Administration leaders explained that the delay is necessary to provide companies time to implement new rules on providing information on workforce size, compensation and coverage. Such data is needed for the IRS and exchange operators to calculate coverage affordability and individual eligibility for subsidies.
The delay could eliminate some $10 billion in previously expected revenue coming from fines on employers failing to provide coverage. More workers may look to exchanges for coverage and subsidies, further raising program costs.
The mandate delay also encouraged House leaders to schedule votes on bills to postpone the individual mandate and to codify delay in enforcing the employer mandate. The measures had support from only a few Democrats and have little chance of enactment, but the votes give Republicans ammunition to use against Democrats who support “Obamacare.” Defenders of reform emphasized that the mandate delay demonstrates administration willingness to accommodate constituents, and that exchanges and relevant policies are on track.
Exchange challenges
HHS has the huge task of operating a federally facilitated exchange (FFE) for 34 states-with 15 states carrying out some functions like plan management. Only 16 states and D.C. are setting up their own exchanges.

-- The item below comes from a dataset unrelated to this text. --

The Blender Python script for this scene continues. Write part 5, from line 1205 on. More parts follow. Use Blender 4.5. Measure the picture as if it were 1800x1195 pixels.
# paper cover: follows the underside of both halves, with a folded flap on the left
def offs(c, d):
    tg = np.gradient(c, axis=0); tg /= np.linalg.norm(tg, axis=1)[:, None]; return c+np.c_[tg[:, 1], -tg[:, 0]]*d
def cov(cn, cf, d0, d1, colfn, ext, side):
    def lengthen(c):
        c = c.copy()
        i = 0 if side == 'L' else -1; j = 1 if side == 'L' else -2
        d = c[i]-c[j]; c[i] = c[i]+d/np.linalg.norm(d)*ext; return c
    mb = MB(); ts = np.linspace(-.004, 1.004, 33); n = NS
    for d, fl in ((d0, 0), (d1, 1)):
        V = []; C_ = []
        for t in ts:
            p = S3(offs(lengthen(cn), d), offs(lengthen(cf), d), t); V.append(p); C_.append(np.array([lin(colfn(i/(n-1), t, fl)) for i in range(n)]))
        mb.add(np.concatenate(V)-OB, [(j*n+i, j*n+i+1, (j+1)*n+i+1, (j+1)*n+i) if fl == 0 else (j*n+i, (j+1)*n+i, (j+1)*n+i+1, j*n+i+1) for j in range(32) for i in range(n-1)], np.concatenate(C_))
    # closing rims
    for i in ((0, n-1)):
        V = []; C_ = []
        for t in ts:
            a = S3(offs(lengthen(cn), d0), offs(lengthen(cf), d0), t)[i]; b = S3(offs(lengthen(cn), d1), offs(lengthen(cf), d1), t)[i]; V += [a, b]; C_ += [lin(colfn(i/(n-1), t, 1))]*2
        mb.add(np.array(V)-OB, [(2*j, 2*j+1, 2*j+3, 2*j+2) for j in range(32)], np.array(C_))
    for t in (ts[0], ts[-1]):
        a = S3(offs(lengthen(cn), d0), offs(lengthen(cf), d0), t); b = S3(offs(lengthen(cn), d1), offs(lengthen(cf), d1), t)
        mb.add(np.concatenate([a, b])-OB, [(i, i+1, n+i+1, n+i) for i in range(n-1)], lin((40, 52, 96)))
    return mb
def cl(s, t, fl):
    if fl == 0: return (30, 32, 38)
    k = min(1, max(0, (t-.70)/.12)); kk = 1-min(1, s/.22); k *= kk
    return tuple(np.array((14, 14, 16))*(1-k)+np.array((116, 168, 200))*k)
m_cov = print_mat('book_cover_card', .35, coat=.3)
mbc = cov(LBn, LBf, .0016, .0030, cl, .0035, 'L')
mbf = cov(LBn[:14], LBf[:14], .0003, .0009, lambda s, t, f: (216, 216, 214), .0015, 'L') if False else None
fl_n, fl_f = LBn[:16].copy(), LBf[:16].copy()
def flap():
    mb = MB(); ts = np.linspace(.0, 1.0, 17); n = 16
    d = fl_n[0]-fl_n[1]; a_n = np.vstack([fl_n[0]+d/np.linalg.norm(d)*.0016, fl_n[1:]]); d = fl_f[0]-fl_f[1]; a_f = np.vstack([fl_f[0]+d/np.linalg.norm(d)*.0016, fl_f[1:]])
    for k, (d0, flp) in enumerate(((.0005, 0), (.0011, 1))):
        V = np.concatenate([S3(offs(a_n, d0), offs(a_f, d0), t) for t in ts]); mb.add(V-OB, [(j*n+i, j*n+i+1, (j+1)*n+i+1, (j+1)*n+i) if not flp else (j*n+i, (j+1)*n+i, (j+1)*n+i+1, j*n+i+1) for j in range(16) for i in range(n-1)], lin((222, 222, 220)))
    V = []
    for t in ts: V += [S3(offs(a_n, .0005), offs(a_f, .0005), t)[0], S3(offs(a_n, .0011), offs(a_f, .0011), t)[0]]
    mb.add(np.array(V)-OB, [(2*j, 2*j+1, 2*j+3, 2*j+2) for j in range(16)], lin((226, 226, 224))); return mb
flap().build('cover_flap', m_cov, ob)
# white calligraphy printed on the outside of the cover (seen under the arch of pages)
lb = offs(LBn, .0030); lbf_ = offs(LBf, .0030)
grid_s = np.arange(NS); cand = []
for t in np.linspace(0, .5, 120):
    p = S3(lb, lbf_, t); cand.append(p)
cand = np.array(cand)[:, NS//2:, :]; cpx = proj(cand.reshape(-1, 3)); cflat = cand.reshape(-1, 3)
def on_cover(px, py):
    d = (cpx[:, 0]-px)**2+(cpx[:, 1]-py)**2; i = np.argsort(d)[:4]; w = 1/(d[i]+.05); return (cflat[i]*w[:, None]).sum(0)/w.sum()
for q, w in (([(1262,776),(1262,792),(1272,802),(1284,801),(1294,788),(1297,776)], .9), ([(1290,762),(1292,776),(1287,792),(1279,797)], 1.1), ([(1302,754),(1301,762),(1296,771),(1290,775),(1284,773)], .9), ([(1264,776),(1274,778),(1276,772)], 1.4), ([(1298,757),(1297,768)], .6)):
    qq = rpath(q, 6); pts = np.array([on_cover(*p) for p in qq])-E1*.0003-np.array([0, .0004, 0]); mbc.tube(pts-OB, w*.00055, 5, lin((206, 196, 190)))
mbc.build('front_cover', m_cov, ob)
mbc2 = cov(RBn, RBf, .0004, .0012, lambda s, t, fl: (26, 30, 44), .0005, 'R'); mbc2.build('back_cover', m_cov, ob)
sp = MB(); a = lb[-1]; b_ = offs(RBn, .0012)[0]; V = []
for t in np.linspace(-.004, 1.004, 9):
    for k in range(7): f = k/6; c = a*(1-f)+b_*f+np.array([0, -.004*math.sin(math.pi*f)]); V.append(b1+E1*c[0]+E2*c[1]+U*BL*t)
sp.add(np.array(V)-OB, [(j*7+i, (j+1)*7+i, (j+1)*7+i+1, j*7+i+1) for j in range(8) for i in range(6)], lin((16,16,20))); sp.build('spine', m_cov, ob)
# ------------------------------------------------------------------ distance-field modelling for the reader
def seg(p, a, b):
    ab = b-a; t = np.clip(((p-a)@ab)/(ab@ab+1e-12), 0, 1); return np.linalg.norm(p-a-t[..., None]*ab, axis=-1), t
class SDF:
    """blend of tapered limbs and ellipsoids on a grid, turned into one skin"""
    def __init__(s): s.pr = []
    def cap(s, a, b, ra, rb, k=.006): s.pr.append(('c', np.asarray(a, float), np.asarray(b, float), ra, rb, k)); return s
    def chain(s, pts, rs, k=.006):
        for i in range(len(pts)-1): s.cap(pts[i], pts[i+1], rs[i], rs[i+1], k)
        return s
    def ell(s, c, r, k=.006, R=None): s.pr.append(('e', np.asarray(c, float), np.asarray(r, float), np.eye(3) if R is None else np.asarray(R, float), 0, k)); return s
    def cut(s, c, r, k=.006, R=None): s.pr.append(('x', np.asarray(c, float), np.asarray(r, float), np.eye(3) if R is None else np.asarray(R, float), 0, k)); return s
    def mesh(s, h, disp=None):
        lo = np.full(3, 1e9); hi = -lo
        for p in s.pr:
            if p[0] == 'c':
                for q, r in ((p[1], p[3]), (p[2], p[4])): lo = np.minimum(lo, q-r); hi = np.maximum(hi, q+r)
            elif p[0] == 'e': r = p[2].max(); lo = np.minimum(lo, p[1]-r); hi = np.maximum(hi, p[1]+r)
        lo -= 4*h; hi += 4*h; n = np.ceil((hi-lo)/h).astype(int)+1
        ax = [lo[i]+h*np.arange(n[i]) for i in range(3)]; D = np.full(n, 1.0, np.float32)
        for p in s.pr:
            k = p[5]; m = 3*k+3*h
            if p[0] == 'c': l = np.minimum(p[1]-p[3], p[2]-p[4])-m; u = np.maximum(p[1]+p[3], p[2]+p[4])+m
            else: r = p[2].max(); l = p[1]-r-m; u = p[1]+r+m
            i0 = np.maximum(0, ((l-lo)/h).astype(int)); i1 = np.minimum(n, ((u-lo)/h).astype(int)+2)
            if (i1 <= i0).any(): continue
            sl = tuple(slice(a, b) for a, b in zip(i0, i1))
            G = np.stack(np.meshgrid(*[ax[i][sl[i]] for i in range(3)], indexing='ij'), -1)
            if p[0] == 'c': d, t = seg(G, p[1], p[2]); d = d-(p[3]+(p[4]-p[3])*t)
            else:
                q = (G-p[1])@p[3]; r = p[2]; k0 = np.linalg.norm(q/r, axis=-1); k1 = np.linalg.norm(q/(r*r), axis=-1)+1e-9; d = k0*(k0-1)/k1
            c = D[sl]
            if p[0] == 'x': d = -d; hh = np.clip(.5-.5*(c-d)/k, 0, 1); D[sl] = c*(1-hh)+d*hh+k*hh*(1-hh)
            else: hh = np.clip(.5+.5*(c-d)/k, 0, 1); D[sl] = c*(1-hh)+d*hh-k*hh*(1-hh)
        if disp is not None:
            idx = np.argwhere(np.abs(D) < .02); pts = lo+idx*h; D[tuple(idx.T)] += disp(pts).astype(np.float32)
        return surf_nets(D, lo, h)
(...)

In June, the Government Accountability Office (GAO) issued a warning that many exchange operations may not be fully functional on time. The employer-mandate delay lowered projections, calculating that some 30 million will remain without insurance-not 23 million. Insurers are busy recalculating market potential, risk adjustment strategies, marketing plans and systems for ensuring accurate enrollment and payment data.
Last month, HHS awarded a $1.2 billion, five-year contract to defense contractor Serco to process and review individual applications filed with exchanges and to determine penalty exemptions and subsidy qualifications. Contractors have also signed on to run call centers and the federal “data hub.” Final rules were issued for training navigators as well.
Before consumers can obtain comparative information on insurance options, exchange operators have to assess plans for actuarial value, essential benefits, network adequacy and nondiscriminatory features.
Most states have adopted a clearinghouse model that allows all qualified carriers to market plans via the exchange. While the federal government won’t be an “active purchaser” that blocks high-cost plans from exchange listing, the HHS secretary recently said that the government must take a close look at premiums and indicate to insurers if they are comparatively expensive.